44.   I also note that the inspection report does not include the inspector’s licence number, which is mandatory under section 13 of the Home Inspector Licensing Regulation.

45.   For the foregoing reasons, I allow the claim for a refund of $670.95. I dismiss the applicants’ remaining claims.

46.   The Court Order Interest Act applies to the tribunal. The applicant is entitled to pre-judgement interest on the $670.95 from the July 5, 2018 date of payment to the date of this decision. This equals $15.85.

47.   Under section 49 of the CRTA and tribunal rules, the tribunal will generally order an unsuccessful party to reimburse a successful party for tribunal fees and reasonable dispute-related expenses. The applicants were partially successful. I find the applicants are entitled to reimbursement of half their $175 tribunal fees and half their $11.50 dispute-related expense for a registry search. Together, this equals $93.25.

ORDERS

48.   Within 14 days of the date of this order, I order the respondent to pay the applicants a total of $780.05, broken down as follows:

a.    $670.95 as a refund for the inspection,

b.    $15.85 in pre-judgment interest under the Court Order Interest Act, and

c.    $93.25, for $87.50 in tribunal fees and $5.75 in dispute-related expenses.

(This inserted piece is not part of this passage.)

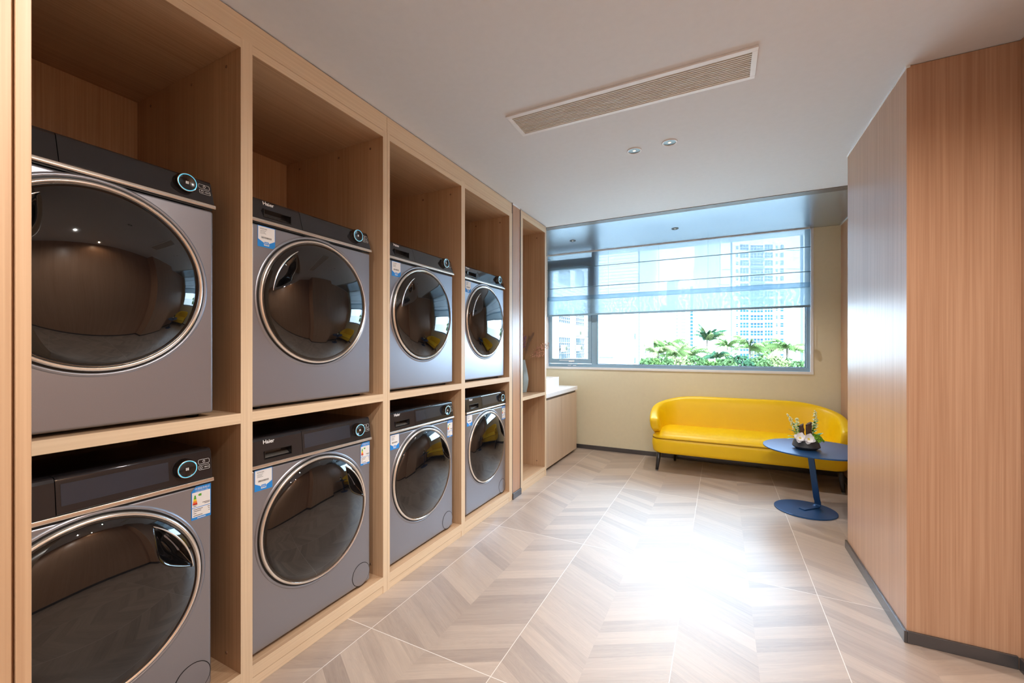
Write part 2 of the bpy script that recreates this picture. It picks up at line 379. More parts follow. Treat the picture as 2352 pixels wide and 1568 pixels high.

49.   The applicants are entitled to post-judgment interest, as applicable.

50.   The applicants’ remaining claims are dismissed.

51.   Under section 48 of the CRTA, the tribunal will not provide the parties with the Order giving final effect to this decision until the time for making a notice of objection under section 56.1(2) has expired and no notice of objection has been made. The time for filing a notice of objection is 28 days after the party receives notice of the tribunal’s final decision.

52.   Under section 58.1 of the CRTA, a validated copy of the tribunal’s order can be enforced through the Provincial Court of British Columbia. A tribunal order can only be enforced if it is an approved consent resolution order, or, if no objection has been made and the time for filing a notice of objection has passed. Once filed, a tribunal order has the same force and effect as an order of the Provincial Court of British Columbia.